In addition, under certain circumstances, convertible debt instruments (such as the Notes) that may be settled entirely or partly in cash are currently accounted for utilizing the treasury stock method, the effect of which is that the shares issuable upon conversion of the Notes are not included in the calculation of diluted earnings per share except to the extent that the conversion value of the Notes exceeds their principal amount. Under the treasury stock method, for diluted earnings per share purposes, the transaction is accounted for as if the number of shares of common stock that would be necessary to settle such excess, if we elected to settle such excess in shares, are issued. We cannot be sure that the accounting standards in the future will continue to permit the use of the treasury stock method. If we are unable to use the treasury stock method in accounting for the shares issuable upon conversion of the Notes, then our diluted earnings per share would be adversely affected.

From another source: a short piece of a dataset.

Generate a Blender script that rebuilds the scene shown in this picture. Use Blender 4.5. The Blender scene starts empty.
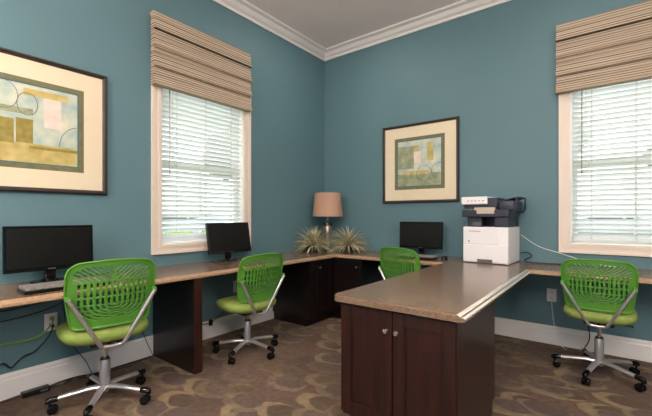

Risks Related to Ownership of Our Common Stock

Our stock price may be volatile, and the value of our common stock may decline.

The market price of our common stock may be highly volatile and may fluctuate or decline substantially as a result of a variety of factors, some of which are beyond our control or are related in complex ways, including:
actual or anticipated fluctuations in our financial condition and operating results;
variance in our financial performance from expectations of securities analysts;
changes in the prices of subscriptions to our solutions;
changes in our projected operating and financial results;
changes in laws or regulations applicable to our solutions;
announcements by us or our competitors of significant business developments, acquisitions or new offerings;
our involvement in any litigation;
future sales of our common stock or other securities, by us or our stockholders, as well as the anticipation of lock-up releases;
changes in senior management or key personnel;
the trading volume of our common stock;
changes in the anticipated future size and growth rate of our market; and
general economic, regulatory and market conditions.

Broad market and industry fluctuations, as well as general economic, political, regulatory and market conditions, may negatively impact the market price of our common stock. In the past, companies that have experienced volatility in the market price of their securities have been subject to securities class action litigation. We may be the target of this type of litigation in the future, which could result in substantial costs and divert our management’s attention.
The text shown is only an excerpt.